Baker gravitates towards Stargirls instinctually, orbiting them from a distance, allowing their shine to warm her life.

Her response gives me license to write this article how I want, though even now, it’s hard for me to separate the podcaster from the person, and it’s even harder for me to drop the fear that she’ll read this and feel miscast, misunderstood, mislead by my questions and my conversation. I’ve focused on some of the thornier aspects of Stargirl, because that’s the kind of woman I am. I like delving into the negative, playing in the muck and mud of human experience. I also fear that impulse.
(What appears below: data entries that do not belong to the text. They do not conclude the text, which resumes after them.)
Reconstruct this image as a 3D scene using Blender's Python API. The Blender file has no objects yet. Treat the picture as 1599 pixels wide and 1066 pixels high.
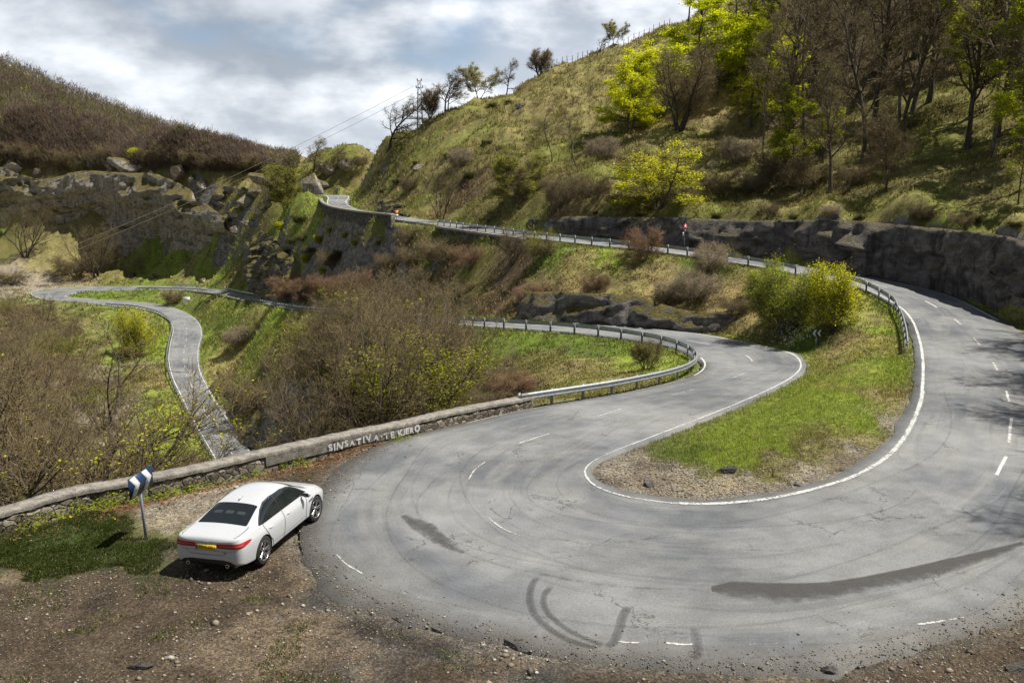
import bpy, math, random
import numpy as np
from mathutils import Vector, Matrix
from mathutils.bvhtree import BVHTree

R = math.radians
SC = bpy.context.scene
COL = SC.collection
# ------------------------------------------------------------------ camera
F, PITCH, CAMZ = 1350.0, R(9.8), 8.8          # focal length in photo pixels
cam_d = bpy.data.cameras.new('camera'); cam = bpy.data.objects.new('camera', cam_d); COL.objects.link(cam)
cam.location = (0, 0, CAMZ); cam.rotation_euler = (R(90) - PITCH, 0, 0)
cam_d.sensor_width = 36; cam_d.lens = F / 1599 * 36; cam_d.clip_start = 0.3; cam_d.clip_end = 6000
SC.camera = cam
# ------------------------------------------------------------------ light
SUN_DIR = Vector((0.48, 0.02, 0.87)).normalized()      # towards the sun
sun_el = math.asin(SUN_DIR.z); sun_az = math.atan2(SUN_DIR.x, SUN_DIR.y)
sd = bpy.data.lights.new('sun', 'SUN'); sd.energy = 5.0; sd.angle = R(0.55); sd.color = (1.0, 0.95, 0.86)
so = bpy.data.objects.new('sun', sd); COL.objects.link(so)
so.rotation_euler = (-SUN_DIR).to_track_quat('-Z', 'Y').to_euler(); so.location = (40, 20, 80)
W = bpy.data.worlds.new('World'); SC.world = W; W.use_nodes = True
SC.view_settings.view_transform = 'Standard'; SC.view_settings.look = 'None'
SC.view_settings.exposure = 0.48; SC.view_settings.gamma = 1.0


class NT:
    """small node-tree helper"""
    def __init__(s, tree):
        s.t = tree; tree.nodes.clear()
    def n(s, typ, props=None, **inp):
        nd = s.t.nodes.new(typ)
        for k, v in (props or {}).items(): setattr(nd, k, v)
        for k, v in inp.items():
            key = int(k[1:]) if k[0] == '_' and k[1:].isdigit() else k.replace('_', ' ')
            sock = nd.inputs[key]
            if isinstance(v, bpy.types.NodeSocket): s.t.links.new(v, sock)
            elif isinstance(v, bpy.types.Node): s.t.links.new(v.outputs[0], sock)
            else:
                if sock.type == 'RGBA' and len(v) == 3: v = (*v, 1)
                sock.default_value = v
        return nd
    def link(s, a, b): s.t.links.new(a, b)
    def math(s, op, a, b=0.0, clamp=False):
        return s.n('ShaderNodeMath', {'operation': op, 'use_clamp': clamp}, _0=a, _1=b).outputs[0]
    def vmath(s, op, a, b=(0, 0, 0)):
        nd = s.n('ShaderNodeVectorMath', {'operation': op}, _0=a)
        if op == 'SCALE': nd.inputs['Scale'].default_value = b
        elif isinstance(b, (bpy.types.NodeSocket, bpy.types.Node)): s.link(b.outputs[0] if isinstance(b, bpy.types.Node) else b, nd.inputs[1])
        else: nd.inputs[1].default_value = b
        return nd.outputs[0]
    def mix(s, f, a, b, mode='MIX'):
        nd = s.t.nodes.new('ShaderNodeMix'); nd.data_type = 'RGBA'; nd.blend_type = mode
        for key, v in ((0, f), (6, a), (7, b)):
            sock = nd.inputs[key]
            if isinstance(v, bpy.types.NodeSocket): s.link(v, sock)
            elif isinstance(v, (int, float)): sock.default_value = v if key == 0 else (v, v, v, 1)
            else: sock.default_value = (*v, 1) if len(v) == 3 else v
        return nd.outputs[2]
    def noise(s, vec, scale, detail=4, rough=0.55, dist=0.0):
        return s.n('ShaderNodeTexNoise', None, Vector=vec, Scale=scale, Detail=detail, Roughness=rough, Distortion=dist).outputs[0]
    def ramp(s, f, lo, hi, a=0.0, b=1.0):
        return s.n('ShaderNodeMapRange', {'interpolation_type': 'SMOOTHSTEP'}, Value=f, From_Min=lo, From_Max=hi, To_Min=a, To_Max=b).outputs[0]
    def attr(s, name, out='Fac'):
        return s.n('ShaderNodeAttribute', {'attribute_name': name}).outputs[out]
    def bump(s, h, strength=0.5, dist=0.02):
        return s.n('ShaderNodeBump', None, Height=h, Strength=strength, Distance=dist).outputs[0]
    def pos(s):
        return s.n('ShaderNodeNewGeometry').outputs['Position']
    def obj(s):
        return s.n('ShaderNodeTexCoord').outputs['Object']
    def bsdf(s, col, rough=0.8, **kw):
        b = s.n('ShaderNodeBsdfPrincipled', None, Base_Color=col, Roughness=rough, **kw)
        o = s.t.nodes.new('ShaderNodeOutputMaterial'); s.link(b.outputs[0], o.inputs[0]); return b


def build_world():
    t = NT(W.node_tree)
    sky = t.n('ShaderNodeTexSky', {'sky_type': 'NISHITA', 'sun_disc': False, 'sun_elevation': sun_el, 'sun_rotation': sun_az,
                                   'air_density': 1.0, 'dust_density': 1.0, 'ozone_density': 1.2, 'altitude': 900.0})
    skyc = t.vmath('SCALE', sky.outputs[0], 0.085)
    d = t.n('ShaderNodeTexCoord').outputs['Generated']
    sp = t.n('ShaderNodeSeparateXYZ', None, Vector=d)
    z = t.math('MAXIMUM', sp.outputs[2], 0.0)
    p = t.vmath('ADD', t.vmath('MULTIPLY', d, (3.0, 3.0, 6.4)), (3.1, 1.7, 0.4))
    big = t.noise(p, 0.7, 3, 0.5, 0.1)
    med = t.noise(p, 1.15, 7, 0.5, 0.1)
    fin = t.noise(p, 3.4, 7, 0.55, 0.1)
    cov = t.math('ADD', t.math('MULTIPLY', big, 0.5), t.math('MULTIPLY', med, 0.5))
    cover = t.ramp(cov, 0.36, 0.47)
    # lit and grey parts of the cloud deck, each with billowing detail
    lit = t.math('ADD', t.math('MULTIPLY', med, 0.62), t.math('MULTIPLY', fin, 0.38))
    body = t.ramp(lit, 0.39, 0.60)
    dark = t.ramp(t.noise(t.vmath('ADD', p, (7.7, 2.2, 0)), 0.62, 4, 0.5), 0.38, 0.62)
    c1 = t.mix(body, (0.40, 0.445, 0.51), (1.06, 1.07, 1.09))
    c2 = t.mix(body, (0.24, 0.275, 0.325), (0.66, 0.70, 0.75))
    cc = t.mix(dark, c1, c2)
    low = t.ramp(z, 0.03, 0.20, 1, 0); cc = t.mix(t.math('MULTIPLY', low, 0.45), cc, t.mix(body, (0.50, 0.545, 0.60), (0.95, 0.96, 0.97)))
    bank = t.math('MULTIPLY', t.ramp(t.math('ADD', sp.outputs[0], t.math('MULTIPLY', big, 0.5)), 0.22, -0.12), t.ramp(z, 0.12, 0.20)); cc = t.mix(t.math('MULTIPLY', bank, 0.5), cc, (0.24, 0.275, 0.32))
    zen = t.ramp(z, 0.26, 0.62)
    cc = t.mix(zen, cc, (0.09, 0.105, 0.13)); cc = t.mix(t.ramp(sp.outputs[1], 0.05, -0.45), cc, (0.11, 0.125, 0.15))
    col = t.mix(t.math('MULTIPLY', cover, 0.97), skyc, cc)
    bg = t.n('ShaderNodeBackground', None, Color=col, Strength=1.0)
    o = t.t.nodes.new('ShaderNodeOutputWorld'); t.link(bg.outputs[0], o.inputs[0])
build_world()

# ------------------------------------------------------------------ helpers
CP, SP = math.cos(PITCH), math.sin(PITCH)
def ray(px, py):
    a = (px - 799.5) / F; b = (533 - py) / F
    return np.array([a, CP + b * SP, -SP + b * CP])
def PZ(px, py, z):
    d = ray(px, py); return np.array([0, 0, CAMZ]) + d * ((z - CAMZ) / d[2])
def PY(px, py, y):
    d = ray(px, py); return np.array([0, 0, CAMZ]) + d * (y / d[1])
def sstep(x, a, b):
    t = np.clip((x - a) / (b - a), 0, 1); return t * t * (3 - 2 * t)

def _hash(ix, iy, iz, seed):
    with np.errstate(over='ignore'):
        h = (ix.astype(np.uint32) * np.uint32(374761393) + iy.astype(np.uint32) * np.uint32(668265263)
             + iz.astype(np.uint32) * np.uint32(1274126177) + np.uint32(seed * 2246822519 & 0xffffffff))
        h = (h ^ (h >> np.uint32(13))) * np.uint32(1274126177)
        h = (h ^ (h >> np.uint32(16))) * np.uint32(2246822519)
        h = h ^ (h >> np.uint32(15))
    return h.astype(np.float64) / 4294967295.0
def vnoise(p, seed=0):
    p = np.asarray(p, float); i = np.floor(p).astype(np.int64); f = p - i; f = f * f * (3 - 2 * f)
    i = i + 100000
    o = 0
    for dx in (0, 1):
        wx = f[:, 0] if dx else 1 - f[:, 0]
        for dy in (0, 1):
            wy = f[:, 1] if dy else 1 - f[:, 1]
            for dz in (0, 1):
                wz = f[:, 2] if dz else 1 - f[:, 2]
                o = o + wx * wy * wz * _hash(i[:, 0] + dx, i[:, 1] + dy, i[:, 2] + dz, seed)
    return o * 2 - 1
def fbm(p, octv=4, seed=0, gain=0.5, lac=2.03):
    p = np.asarray(p, float); a = 1; s = 0; o = 0
    for k in range(octv):
        o = o + a * vnoise(p * lac ** k + 17.3 * k, seed + k); s += a; a *= gain
    return o / s
def ridged(p, octv=4, seed=0):
    p = np.asarray(p, float); a = 1; s = 0; o = 0
    for k in range(octv):
        o = o + a * (1 - 2 * np.abs(vnoise(p * 2.07 ** k + 9.1 * k, seed + k))); s += a; a *= 0.5
    return o / s

def mesh_np(name, V, faces_list, mat=None, attrs=None, smooth=False):
    """V (n,3); faces_list: list of int arrays (m,k), k = 3 or 4"""
    me = bpy.data.meshes.new(name)
    V = np.ascontiguousarray(V, dtype=np.float32)
    faces_list = [np.asarray(f, dtype=np.int32) for f in faces_list if len(f)]
    loops = np.concatenate([f.ravel() for f in faces_list]) if faces_list else np.zeros(0, np.int32)
    sizes = np.concatenate([np.full(len(f), f.shape[1], np.int32) for f in faces_list]) if faces_list else np.zeros(0, np.int32)
    starts = np.concatenate([[0], np.cumsum(sizes)[:-1]]).astype(np.int32) if len(sizes) else sizes
    me.vertices.add(len(V)); me.vertices.foreach_set('co', V.ravel())
    me.loops.add(len(loops)); me.loops.foreach_set('vertex_index', loops)
    me.polygons.add(len(sizes)); me.polygons.foreach_set('loop_start', starts); me.polygons.foreach_set('loop_total', sizes)
    if smooth: me.polygons.foreach_set('use_smooth', np.ones(len(sizes), bool))
    me.update(calc_edges=True); me.validate()
    for k, a in (attrs or {}).items():
        a = np.asarray(a, np.float32)
        if a.ndim == 1:
            at = me.attributes.new(k, 'FLOAT', 'POINT'); at.data.foreach_set('value', a)
        else:
            at = me.attributes.new(k, 'FLOAT_COLOR', 'POINT')
            at.data.foreach_set('color', np.concatenate([a[:, :3], np.ones((len(a), 1), np.float32)], 1).ravel())
    if mat: me.materials.append(mat)
    return me
def link(name, me, parent=None):
    o = bpy.data.objects.new(name, me); COL.objects.link(o)
    if parent is not None: o.parent = parent
    return o
def tag(o, label=None, cat=None, group=None, kind=None):
    if label: o['label'] = label
    if cat: o['category'] = cat
    if group: o['group'] = group
    if kind: o['kind'] = kind
    return o
def empty(name, loc=(0, 0, 0), rz=0.0, scale=1.0):
    o = bpy.data.objects.new(name, None); COL.objects.link(o); o.empty_display_size = 0.3
    o.location = [float(c) for c in loc]; o.rotation_euler = (0, 0, rz)
    o.scale = (scale,) * 3 if isinstance(scale, (int, float)) else scale
    return o

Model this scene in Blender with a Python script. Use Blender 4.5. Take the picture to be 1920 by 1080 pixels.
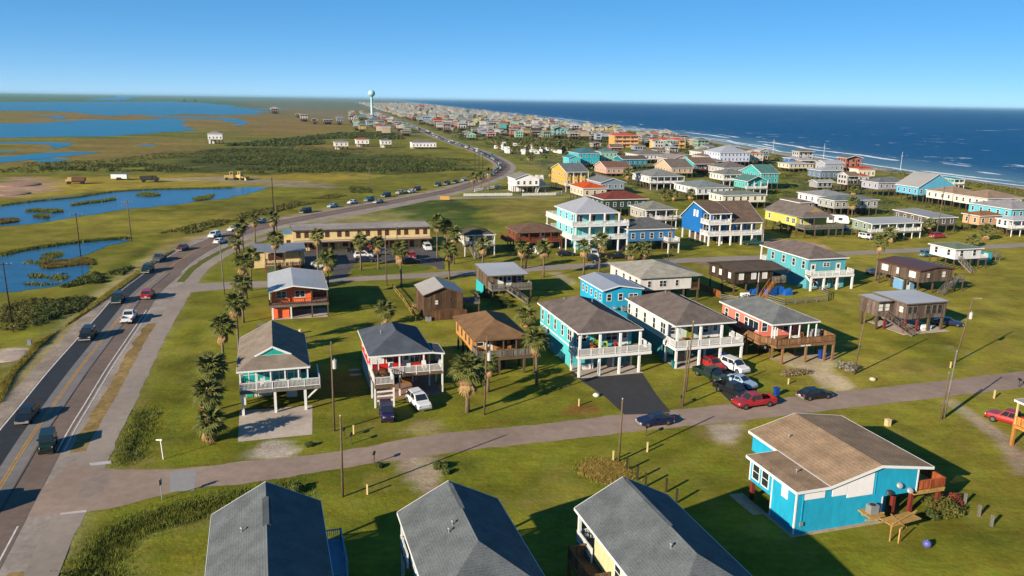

While there’s plenty of muck to play around in, the tone of Stargirl is ultimately positive. Baker wants to figure out how to live her best, truest, most mindful life. A part-time personal trainer, she emphasizes the importance of “embodiment” and praises each and every Stargirl for their ability to project a sense of comfort in their own skin. In many ways, there’s a third guardrail that Baker doesn’t recognize. She’s operating by the golden rule and treating others like she’d want to be treated. “I would love to be someone’s Stargirl,” she says. “When I am fixated on someone who affected me, it is because they have been guiding lights for me.” She gravitates towards them instinctually, orbiting them from a distance, allowing their shine to warm her life. By following others, she finds the truest path for herself. It may sound contradictory, but it’s the same thing many of us are doing with different forms of media. We’re getting in touch with our own guts through the expression of others. Baker would love for you to follow her (and subscribe to her Patreon, naturally) but she’s also hopeful that you’ll follow your own weird little fixations and off-putting emotions. “In some ways, that’s the thesis of this project: Let your instincts be the guiding light,” Baker concludes. “The good, the bad, the ugly, the messy—all of that is trying to tell you something. Listen.”